For better or worse, over the past 50 years we have concentrated authority in centralized agencies and reduced the role of decentralized citizen action. We’ve done this in many spheres of life. Maybe that’s wise, maybe it’s not. But we shouldn’t imagine that these centralized institutions are going to work perfectly or even well most of the time. It would be nice if we reacted to their inevitable failures not with rabid denunciation and cynicism, but with a little resiliency, an awareness that human systems fail and bad things will happen and we don’t have to lose our heads every time they do.

Read the whole column. I agree that it is counterproductive to react to institutional failure by denouncing individuals and piling on new layers of bureaucratic irrationality. However, he seems to imply that there is no constructive way to channel anger and frustration at expert failure.

Instead, I believe that a central issue for our time is excessive concentration of political power. One of the causes of this concentration is the ideology of “trust the experts.” To the extent that denunciation of expert failures serves to undermine this ideology, I think that is a good thing.

Many in the mainstream media, probably including David Brooks, tend to believe that a loss of trust in experts would be a bad thing. Trust in the experts is a key component of Progressive ideology. It goes along with the belief in social science, and the belief in elite education as providing a natural aristocracy.

As you know, I am very skeptical of experts. I think that experts undertook misguided financial regulatory policies that contributed to the crisis, experts over-rate their ability to steer the health care system toward higher quality and lower cost, and experts are overly confident that the stimulus improved the economy.

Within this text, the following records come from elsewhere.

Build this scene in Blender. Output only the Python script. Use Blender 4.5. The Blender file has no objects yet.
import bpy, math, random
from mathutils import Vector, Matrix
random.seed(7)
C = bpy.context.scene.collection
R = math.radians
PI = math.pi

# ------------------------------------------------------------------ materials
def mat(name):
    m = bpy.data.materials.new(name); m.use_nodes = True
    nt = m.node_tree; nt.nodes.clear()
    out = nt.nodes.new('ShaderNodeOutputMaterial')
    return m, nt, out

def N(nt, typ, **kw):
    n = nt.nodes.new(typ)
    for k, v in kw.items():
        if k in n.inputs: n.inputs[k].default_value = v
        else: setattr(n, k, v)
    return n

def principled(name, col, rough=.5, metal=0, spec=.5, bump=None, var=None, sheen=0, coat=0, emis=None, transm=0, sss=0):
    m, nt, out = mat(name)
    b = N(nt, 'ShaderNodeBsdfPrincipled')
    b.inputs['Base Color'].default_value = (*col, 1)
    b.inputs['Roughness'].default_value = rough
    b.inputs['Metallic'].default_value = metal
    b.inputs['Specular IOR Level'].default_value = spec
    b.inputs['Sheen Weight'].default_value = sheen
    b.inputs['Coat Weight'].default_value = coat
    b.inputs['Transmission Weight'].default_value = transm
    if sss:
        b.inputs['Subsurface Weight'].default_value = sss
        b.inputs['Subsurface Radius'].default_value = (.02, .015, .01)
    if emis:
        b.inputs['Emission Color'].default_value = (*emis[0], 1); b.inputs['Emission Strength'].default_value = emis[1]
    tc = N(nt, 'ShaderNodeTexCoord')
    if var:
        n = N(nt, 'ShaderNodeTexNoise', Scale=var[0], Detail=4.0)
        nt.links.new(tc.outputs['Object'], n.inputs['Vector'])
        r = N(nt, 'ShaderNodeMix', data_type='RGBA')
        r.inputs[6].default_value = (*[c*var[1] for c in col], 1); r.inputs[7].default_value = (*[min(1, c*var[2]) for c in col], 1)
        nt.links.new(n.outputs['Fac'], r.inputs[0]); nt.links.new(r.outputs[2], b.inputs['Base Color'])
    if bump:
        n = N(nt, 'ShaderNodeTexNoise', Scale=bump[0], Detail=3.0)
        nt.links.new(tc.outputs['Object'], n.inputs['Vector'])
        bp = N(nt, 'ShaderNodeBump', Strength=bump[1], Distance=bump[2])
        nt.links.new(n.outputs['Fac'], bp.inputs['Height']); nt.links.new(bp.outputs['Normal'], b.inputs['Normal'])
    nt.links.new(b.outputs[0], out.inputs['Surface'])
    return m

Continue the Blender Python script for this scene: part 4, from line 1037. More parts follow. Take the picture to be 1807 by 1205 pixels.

What experts are really good at is circling the wagons to protect themselves. Talking points get repeated. Evidence that appears to cast doubt on experts gets picked apart, while evidence that appears to favor the experts is uncritically passed on. Ben Bernanke enjoys protected status. The global warming believers enjoy protected status. Stimulus advocates enjoy protected status. Above all, the label “expert” is carefully restricted to those who can be trusted to respect other experts and to denounce skeptics.

As I have said before, this is the syndrome that David Halberstam identified in The Best and the Brightest as leading us into the Vietnam War. When experts fail, it may be immature to decry their imperfections. However, it is not mature to shrug helplessly. What would be truly mature would be to work for decentralization of power and to work against the concentration of power in the hands of experts.